● Problem details: Count every line of the listing where the string "this" occurs, and reply with the count alone.
── Records supplied ──
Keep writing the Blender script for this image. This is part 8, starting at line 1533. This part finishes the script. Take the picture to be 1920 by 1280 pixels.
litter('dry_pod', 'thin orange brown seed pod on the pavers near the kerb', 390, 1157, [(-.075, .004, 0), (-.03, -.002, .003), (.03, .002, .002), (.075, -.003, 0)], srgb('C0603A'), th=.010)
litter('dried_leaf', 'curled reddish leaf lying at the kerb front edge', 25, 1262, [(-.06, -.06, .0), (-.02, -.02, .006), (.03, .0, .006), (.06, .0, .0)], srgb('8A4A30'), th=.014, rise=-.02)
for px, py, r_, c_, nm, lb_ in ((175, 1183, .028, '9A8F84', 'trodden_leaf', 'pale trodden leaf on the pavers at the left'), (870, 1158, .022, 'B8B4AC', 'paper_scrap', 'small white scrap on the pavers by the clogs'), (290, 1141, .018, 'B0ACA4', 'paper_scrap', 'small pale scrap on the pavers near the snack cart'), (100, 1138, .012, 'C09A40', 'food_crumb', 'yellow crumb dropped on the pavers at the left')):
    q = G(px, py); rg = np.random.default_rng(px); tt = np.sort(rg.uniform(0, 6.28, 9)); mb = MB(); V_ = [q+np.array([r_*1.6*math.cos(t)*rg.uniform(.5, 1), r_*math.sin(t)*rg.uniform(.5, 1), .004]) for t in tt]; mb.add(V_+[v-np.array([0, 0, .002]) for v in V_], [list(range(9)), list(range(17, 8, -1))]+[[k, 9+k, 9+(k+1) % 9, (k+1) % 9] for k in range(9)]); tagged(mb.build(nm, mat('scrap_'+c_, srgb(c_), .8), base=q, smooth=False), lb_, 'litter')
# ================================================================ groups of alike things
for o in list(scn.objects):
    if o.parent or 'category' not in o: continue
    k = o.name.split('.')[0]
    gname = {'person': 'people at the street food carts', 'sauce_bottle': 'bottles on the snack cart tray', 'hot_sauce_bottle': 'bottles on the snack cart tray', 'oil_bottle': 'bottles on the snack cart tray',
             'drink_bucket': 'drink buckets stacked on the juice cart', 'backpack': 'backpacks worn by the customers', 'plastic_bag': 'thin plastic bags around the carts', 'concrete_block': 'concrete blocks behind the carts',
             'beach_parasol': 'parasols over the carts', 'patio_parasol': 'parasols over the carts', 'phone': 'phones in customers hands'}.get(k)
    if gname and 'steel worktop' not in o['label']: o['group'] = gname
───
── Records supplied ──
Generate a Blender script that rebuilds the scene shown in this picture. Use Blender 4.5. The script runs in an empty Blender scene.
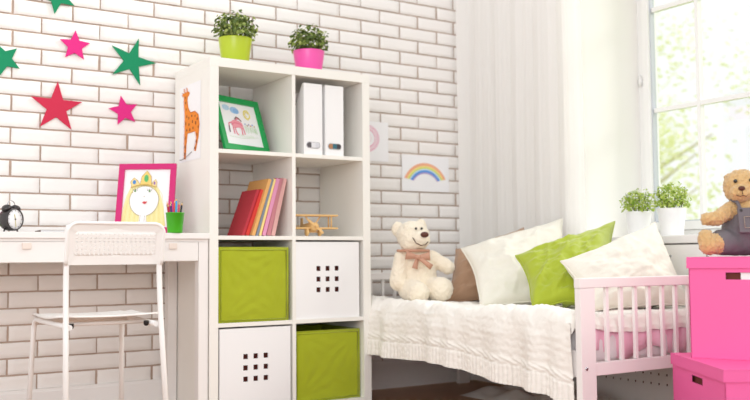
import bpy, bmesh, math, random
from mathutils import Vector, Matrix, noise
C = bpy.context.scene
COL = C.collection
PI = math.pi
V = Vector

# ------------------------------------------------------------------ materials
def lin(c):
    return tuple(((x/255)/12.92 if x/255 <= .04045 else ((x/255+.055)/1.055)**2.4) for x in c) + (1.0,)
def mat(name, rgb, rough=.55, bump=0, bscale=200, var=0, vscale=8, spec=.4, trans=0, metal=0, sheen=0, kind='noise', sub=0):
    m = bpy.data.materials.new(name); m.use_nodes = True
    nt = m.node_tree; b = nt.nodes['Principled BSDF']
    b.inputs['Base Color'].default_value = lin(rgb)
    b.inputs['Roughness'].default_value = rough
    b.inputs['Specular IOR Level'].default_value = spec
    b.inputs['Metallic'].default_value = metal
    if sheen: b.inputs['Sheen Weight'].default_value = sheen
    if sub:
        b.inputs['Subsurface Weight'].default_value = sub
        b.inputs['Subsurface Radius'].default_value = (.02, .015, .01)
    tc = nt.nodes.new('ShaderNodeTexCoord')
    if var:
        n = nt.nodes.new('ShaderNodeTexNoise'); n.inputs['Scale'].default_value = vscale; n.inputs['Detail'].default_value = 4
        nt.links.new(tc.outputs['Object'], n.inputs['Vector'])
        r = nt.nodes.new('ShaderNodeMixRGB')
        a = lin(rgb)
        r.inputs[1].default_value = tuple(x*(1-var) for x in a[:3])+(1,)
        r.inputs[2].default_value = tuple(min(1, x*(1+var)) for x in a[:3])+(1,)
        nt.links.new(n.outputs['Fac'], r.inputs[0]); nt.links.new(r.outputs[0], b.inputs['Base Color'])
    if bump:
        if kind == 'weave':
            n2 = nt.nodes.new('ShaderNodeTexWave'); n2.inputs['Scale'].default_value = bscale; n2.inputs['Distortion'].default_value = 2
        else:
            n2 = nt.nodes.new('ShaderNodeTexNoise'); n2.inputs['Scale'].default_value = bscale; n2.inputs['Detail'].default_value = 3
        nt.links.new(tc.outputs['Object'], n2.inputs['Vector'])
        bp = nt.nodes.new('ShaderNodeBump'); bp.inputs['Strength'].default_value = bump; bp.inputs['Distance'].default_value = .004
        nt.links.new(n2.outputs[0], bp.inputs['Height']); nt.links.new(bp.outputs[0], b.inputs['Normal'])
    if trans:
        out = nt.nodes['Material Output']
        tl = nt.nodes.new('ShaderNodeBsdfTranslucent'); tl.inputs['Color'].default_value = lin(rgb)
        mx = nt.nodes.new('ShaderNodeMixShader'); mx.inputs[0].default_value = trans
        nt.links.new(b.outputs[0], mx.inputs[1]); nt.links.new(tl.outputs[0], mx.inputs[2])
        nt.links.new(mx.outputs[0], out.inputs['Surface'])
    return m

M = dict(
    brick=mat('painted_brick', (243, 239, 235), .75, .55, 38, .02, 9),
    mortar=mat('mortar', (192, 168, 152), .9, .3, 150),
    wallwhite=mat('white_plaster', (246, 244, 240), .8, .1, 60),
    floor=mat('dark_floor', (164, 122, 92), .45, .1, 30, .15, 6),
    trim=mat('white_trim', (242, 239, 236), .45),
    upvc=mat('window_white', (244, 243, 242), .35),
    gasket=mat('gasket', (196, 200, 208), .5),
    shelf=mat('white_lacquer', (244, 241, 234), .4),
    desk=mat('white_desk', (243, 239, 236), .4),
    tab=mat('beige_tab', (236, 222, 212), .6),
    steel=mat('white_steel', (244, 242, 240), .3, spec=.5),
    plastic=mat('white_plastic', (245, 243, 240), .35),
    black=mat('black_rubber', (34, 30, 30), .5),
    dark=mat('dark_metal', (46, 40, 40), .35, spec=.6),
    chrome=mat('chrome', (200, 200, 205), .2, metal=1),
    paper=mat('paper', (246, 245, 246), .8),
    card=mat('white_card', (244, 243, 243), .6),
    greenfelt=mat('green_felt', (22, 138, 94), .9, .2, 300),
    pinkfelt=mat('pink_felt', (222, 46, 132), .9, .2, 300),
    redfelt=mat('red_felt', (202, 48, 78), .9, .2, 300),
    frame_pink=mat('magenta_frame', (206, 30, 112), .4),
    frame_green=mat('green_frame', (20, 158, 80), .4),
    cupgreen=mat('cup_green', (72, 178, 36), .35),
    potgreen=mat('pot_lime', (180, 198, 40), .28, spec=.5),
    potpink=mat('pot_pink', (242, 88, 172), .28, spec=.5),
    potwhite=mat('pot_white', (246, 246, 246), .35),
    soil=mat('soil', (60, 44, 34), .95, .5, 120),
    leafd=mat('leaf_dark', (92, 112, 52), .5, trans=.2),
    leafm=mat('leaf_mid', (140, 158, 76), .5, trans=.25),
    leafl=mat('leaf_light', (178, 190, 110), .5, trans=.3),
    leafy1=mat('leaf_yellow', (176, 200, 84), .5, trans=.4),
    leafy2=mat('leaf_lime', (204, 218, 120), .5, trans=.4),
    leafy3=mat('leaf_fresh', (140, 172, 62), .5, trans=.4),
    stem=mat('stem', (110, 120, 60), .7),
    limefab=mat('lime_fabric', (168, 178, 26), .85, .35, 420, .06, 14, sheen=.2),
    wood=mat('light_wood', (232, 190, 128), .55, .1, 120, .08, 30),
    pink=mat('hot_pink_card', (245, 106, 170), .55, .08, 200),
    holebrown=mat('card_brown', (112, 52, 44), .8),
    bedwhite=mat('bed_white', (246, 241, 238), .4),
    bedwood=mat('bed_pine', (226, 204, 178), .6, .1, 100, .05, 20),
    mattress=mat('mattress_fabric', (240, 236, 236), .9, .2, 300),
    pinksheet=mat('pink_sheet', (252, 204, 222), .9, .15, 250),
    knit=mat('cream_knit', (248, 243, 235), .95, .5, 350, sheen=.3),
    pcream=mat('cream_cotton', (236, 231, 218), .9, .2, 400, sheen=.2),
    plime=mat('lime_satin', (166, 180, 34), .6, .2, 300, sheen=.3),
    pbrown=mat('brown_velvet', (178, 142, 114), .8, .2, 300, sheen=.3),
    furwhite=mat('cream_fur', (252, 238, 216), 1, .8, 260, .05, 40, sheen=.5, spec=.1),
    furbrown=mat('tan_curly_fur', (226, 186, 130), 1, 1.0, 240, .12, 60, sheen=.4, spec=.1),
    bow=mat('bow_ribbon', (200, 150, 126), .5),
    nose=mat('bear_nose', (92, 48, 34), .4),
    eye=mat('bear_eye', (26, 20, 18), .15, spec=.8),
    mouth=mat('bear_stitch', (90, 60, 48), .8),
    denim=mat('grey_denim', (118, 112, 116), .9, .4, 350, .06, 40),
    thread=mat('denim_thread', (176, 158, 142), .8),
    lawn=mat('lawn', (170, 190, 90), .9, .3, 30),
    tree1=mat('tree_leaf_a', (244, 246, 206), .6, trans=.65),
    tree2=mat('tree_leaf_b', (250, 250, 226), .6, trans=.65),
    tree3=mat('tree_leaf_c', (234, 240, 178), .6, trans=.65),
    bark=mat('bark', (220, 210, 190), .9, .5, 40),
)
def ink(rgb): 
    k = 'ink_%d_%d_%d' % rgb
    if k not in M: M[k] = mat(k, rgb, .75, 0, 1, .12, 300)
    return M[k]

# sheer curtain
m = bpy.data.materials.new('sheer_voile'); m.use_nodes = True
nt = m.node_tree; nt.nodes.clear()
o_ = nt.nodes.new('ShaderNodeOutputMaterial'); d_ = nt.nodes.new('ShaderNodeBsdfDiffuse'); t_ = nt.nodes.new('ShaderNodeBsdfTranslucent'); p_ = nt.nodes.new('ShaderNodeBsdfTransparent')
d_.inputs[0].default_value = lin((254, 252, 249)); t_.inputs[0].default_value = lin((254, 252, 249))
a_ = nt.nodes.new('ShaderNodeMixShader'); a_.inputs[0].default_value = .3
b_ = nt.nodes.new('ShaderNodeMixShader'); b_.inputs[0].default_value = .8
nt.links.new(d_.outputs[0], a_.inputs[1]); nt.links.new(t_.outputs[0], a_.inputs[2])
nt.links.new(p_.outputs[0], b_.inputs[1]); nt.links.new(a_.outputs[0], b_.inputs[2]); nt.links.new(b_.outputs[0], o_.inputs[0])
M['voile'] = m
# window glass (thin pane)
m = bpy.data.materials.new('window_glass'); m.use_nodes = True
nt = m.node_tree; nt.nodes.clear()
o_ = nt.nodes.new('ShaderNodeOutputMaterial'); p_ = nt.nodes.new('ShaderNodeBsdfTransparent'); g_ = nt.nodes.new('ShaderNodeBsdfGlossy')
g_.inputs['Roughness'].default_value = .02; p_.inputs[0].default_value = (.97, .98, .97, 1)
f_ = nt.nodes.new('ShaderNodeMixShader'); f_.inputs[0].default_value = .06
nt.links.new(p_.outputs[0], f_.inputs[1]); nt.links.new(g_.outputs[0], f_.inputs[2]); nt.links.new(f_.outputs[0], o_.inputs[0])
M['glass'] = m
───
● Exercise result: 2